Exceptionally edited and features dream-like sequences in the nightclub rave, which are vital to a deeper understanding of the story. Although flashing lights in a nightclub are a problem for some viewers, if you can follow what's happening in those brief scenes, the denouement will hit you like a ton of bricks.
This film makes most people cry, judging from online reaction. I can vouch for that.
What's great is people take away very different interpretations of what actually happened on this holiday and in the intervening decades thereafter.
Real
Acting performances from Frankie and Paul are so exceptional that you can watch almost the entire film before realizing 'wait, that's not actually Paul's daughter'.
There's a moment at the very end when it hit me this was definitely acting, yet until then they lull you into believing this father-daughter relationship absolutely exists in the real world, which is an astonishing skill all actors aspire to.
It's the most beautiful depiction of love, memory, nostalgia, and the pain of understanding a little better who a person once was, not just who they are today.
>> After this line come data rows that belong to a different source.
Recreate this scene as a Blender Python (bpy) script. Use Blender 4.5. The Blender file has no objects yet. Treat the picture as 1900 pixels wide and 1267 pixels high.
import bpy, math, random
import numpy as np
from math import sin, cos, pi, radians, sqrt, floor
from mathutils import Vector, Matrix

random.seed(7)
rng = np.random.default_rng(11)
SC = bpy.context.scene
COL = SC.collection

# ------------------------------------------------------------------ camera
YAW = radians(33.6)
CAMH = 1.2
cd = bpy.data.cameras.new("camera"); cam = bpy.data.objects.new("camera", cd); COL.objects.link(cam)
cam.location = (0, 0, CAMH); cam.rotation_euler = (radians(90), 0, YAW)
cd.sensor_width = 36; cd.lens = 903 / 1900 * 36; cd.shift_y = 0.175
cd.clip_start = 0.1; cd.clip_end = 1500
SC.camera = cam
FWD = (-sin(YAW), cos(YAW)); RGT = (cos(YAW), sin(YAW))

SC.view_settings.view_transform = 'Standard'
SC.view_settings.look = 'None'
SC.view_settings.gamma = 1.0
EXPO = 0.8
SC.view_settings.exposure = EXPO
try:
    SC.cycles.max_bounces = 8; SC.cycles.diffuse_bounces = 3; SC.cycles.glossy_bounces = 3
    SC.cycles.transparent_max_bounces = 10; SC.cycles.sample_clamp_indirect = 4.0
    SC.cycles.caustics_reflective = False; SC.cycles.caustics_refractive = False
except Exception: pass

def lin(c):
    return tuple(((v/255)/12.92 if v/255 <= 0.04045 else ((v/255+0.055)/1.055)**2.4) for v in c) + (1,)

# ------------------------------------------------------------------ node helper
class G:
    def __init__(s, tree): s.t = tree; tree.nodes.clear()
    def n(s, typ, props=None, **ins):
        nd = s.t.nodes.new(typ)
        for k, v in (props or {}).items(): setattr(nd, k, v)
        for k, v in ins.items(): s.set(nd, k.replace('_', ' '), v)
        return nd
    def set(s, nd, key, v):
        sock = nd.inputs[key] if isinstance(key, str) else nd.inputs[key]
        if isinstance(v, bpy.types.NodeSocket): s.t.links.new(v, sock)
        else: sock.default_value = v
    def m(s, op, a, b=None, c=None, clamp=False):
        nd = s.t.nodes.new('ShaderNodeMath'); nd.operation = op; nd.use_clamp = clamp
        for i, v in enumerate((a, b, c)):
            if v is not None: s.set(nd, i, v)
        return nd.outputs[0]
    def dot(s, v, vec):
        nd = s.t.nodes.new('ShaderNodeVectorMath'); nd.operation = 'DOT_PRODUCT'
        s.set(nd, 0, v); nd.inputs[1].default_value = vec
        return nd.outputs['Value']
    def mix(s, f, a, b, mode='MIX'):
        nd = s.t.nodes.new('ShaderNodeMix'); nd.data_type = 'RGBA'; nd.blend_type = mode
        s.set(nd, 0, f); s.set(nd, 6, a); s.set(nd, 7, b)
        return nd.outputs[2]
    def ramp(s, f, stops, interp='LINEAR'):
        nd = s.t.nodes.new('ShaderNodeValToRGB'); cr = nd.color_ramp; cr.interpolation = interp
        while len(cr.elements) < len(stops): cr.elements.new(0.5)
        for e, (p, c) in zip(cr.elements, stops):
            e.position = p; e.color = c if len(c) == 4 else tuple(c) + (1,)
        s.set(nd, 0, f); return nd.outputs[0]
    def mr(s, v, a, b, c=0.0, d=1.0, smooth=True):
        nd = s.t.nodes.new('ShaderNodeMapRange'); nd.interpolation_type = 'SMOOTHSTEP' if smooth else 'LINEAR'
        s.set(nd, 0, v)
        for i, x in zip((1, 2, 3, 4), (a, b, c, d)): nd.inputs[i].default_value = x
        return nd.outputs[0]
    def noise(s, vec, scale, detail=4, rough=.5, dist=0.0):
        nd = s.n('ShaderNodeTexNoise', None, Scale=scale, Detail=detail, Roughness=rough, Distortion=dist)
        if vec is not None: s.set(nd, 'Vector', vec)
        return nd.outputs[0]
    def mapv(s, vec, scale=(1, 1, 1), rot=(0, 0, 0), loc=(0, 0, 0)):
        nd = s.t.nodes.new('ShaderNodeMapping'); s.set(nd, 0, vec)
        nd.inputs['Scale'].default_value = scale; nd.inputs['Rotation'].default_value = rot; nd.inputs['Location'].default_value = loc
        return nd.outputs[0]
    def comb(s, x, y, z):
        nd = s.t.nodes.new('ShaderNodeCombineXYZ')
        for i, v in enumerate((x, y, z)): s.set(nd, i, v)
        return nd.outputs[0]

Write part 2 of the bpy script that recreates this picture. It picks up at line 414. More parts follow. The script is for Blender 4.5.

A discovery made at a point in time, so far removed, that you can never do anything to help them with who they could be.
How good love feels
What exists on old home videos, as children with our parents, can feel like a dulled, black n' white facsimile of once-vibrant 3-dimensional moments, that were lived, felt and experienced. Those moving images, without our memories to colour them in, may as well be watching different people altogether.
Which they may well have been.
This film isn't purely about the closeness and unconditional love a father held for his child and a child for her father, on a summer holiday.
It's about the vast distance we have to cross as adults, to remember how love feels to a child.
You may want to hug someone you love after watching this film and if you can't do that, for reasons of physical distance or otherwise...
...can always try bridge the gap in your memory, to reach them.